> [Work required]:
Find each line with the string "Blender" and copy it.
----
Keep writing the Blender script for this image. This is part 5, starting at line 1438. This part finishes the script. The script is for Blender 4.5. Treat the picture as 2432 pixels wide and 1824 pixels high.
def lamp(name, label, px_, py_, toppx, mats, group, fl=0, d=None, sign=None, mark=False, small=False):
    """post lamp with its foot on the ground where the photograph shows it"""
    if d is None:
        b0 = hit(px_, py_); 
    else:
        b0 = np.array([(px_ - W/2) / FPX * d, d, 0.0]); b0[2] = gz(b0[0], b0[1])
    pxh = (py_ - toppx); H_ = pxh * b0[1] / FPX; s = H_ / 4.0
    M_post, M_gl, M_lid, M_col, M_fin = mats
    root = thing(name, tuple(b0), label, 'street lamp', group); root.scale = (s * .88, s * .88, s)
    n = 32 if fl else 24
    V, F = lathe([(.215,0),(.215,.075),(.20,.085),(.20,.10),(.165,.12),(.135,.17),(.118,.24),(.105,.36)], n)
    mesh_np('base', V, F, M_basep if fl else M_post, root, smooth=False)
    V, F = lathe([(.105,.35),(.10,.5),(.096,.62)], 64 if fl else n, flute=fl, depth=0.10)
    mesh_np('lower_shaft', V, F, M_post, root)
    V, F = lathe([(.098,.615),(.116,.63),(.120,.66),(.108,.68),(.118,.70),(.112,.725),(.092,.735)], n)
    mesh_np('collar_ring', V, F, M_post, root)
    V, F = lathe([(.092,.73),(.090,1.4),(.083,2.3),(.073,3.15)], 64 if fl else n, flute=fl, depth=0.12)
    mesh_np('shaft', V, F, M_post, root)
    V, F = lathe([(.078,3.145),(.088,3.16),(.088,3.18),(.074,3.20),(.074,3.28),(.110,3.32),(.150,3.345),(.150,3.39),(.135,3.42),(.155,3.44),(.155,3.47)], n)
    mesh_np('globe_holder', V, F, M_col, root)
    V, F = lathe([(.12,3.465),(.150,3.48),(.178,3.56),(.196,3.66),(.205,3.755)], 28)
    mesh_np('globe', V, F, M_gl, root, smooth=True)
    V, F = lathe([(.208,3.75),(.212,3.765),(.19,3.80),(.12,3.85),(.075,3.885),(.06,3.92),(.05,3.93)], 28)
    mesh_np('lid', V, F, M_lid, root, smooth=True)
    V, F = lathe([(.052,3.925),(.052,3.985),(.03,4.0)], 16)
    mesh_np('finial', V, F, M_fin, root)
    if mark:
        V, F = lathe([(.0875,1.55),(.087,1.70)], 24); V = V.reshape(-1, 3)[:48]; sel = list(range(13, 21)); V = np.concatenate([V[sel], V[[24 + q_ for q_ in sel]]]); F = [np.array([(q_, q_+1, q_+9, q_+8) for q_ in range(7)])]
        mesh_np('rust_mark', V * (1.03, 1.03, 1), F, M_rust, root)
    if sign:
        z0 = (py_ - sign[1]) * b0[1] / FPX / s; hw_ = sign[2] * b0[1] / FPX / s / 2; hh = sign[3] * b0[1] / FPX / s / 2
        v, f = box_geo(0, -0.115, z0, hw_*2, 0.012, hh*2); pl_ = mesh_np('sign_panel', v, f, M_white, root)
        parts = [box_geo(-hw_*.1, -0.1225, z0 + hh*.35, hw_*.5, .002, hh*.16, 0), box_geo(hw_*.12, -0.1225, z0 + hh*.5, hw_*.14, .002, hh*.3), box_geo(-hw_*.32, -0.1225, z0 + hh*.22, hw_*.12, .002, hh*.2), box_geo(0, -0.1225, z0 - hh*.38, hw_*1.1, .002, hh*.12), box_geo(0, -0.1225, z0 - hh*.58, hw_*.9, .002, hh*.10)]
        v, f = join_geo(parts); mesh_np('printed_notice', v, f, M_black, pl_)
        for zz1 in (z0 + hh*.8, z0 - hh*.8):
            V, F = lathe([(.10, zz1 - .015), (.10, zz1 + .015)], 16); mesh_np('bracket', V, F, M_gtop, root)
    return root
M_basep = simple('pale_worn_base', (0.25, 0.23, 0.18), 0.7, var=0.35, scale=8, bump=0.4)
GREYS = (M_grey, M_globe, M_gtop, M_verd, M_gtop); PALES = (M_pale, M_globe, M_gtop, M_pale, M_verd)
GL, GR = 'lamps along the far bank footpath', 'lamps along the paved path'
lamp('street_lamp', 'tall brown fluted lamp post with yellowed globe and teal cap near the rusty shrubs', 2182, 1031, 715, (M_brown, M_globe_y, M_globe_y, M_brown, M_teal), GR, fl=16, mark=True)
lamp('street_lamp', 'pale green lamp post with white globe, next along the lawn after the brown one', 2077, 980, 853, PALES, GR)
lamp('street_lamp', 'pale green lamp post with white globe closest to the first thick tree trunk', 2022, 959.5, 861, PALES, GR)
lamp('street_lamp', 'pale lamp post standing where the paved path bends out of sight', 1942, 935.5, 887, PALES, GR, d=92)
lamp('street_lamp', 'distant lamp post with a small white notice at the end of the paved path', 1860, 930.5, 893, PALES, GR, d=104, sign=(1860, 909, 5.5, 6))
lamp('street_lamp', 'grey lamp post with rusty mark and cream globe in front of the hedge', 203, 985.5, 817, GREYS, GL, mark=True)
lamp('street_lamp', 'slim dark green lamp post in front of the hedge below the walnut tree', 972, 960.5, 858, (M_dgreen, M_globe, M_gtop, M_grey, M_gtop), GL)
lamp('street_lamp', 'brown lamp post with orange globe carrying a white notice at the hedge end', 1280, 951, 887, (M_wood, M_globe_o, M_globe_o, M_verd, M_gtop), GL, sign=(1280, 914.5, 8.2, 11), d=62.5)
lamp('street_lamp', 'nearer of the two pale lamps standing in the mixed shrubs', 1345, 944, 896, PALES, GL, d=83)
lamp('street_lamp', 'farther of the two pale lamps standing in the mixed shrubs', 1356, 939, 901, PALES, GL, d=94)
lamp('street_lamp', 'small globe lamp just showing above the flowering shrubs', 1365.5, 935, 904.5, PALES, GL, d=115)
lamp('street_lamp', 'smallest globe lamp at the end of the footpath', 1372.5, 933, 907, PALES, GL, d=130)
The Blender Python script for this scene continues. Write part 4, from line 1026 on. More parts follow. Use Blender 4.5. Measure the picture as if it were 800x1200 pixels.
----
> [Output below]:
Keep writing the Blender script for this image. This is part 5, starting at line 1438. This part finishes the script. The script is for Blender 4.5. Treat the picture as 2432 pixels wide and 1824 pixels high.
The Blender Python script for this scene continues. Write part 4, from line 1026 on. More parts follow. Use Blender 4.5. Measure the picture as if it were 800x1200 pixels.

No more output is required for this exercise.